S'innamora di una ricca signorina che sarebbe felicissima di farsene il paravento per un suo piú precoce errore, perché ha già 35 anni. Il matrimonio però va anch'esso a monte e Quacquarà registra nel libro dei suoi ricordi e dei pettegolezzi paesani un'altra delusione. Tutta la commedia è un susseguirsi di episodi inorganici, appena abbozzati, pieno di lungagnate verbose. È questo un lavoro che Luigi Capuana, che pure era un forte ingegno e uomo di buon gusto, ha lasciato inedito ai suoi eredi, che non hanno certo reso un omaggio alla sua memoria presentandolo al pubblico.
(27 aprile 1916).
«La malquerida» di Benavente al Carignano. La malquerida di Benavente ha fatto ricordare a qualcheduno le produzioni del teatro classico. Naturalmente ogni richiamo è possibile: un'anfora di Samo rassomiglia piú a un boccale di Montelupo che al lupo mannaro, e cosí l'intreccio di Malquerida può far ricordare Eschilo e Shakespeare.
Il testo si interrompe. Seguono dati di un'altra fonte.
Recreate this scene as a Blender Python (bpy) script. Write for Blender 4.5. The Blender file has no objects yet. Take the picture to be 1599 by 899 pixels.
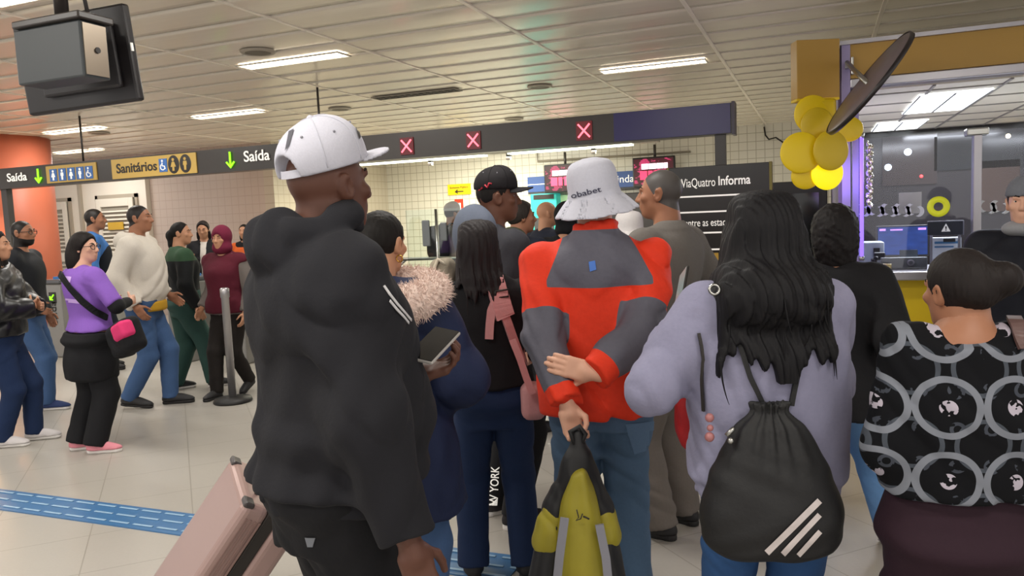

Anche in essa infatti una passione perversa attanaglia due creature umane, ed è istintiva, elementare, dovuta al fato, ma la tragedia si estrinseca in forma granguignolesca, e cioè senza profondità di vita interiore, senza tormenti e slanci lirici, riducendosi a gesti brutali. La giovinetta Rosaria non ha mai saputo e potuto amare come padre, il nuovo marito che sua madre ha preso; e d'altronde questo odio ingiustificato fa sí che Renzo non possa in lei vedere una figlia; e una passione morbosa si impadronisce di lui. Per non lasciarla andar via di casa, ne fa uccidere il fidanzato, monta una macchina infernale per rovinare un innocente, un povero Cristo innamorato di Rosaria, ma non riesce a far sí che la verità non venga conosciuta da sua moglie.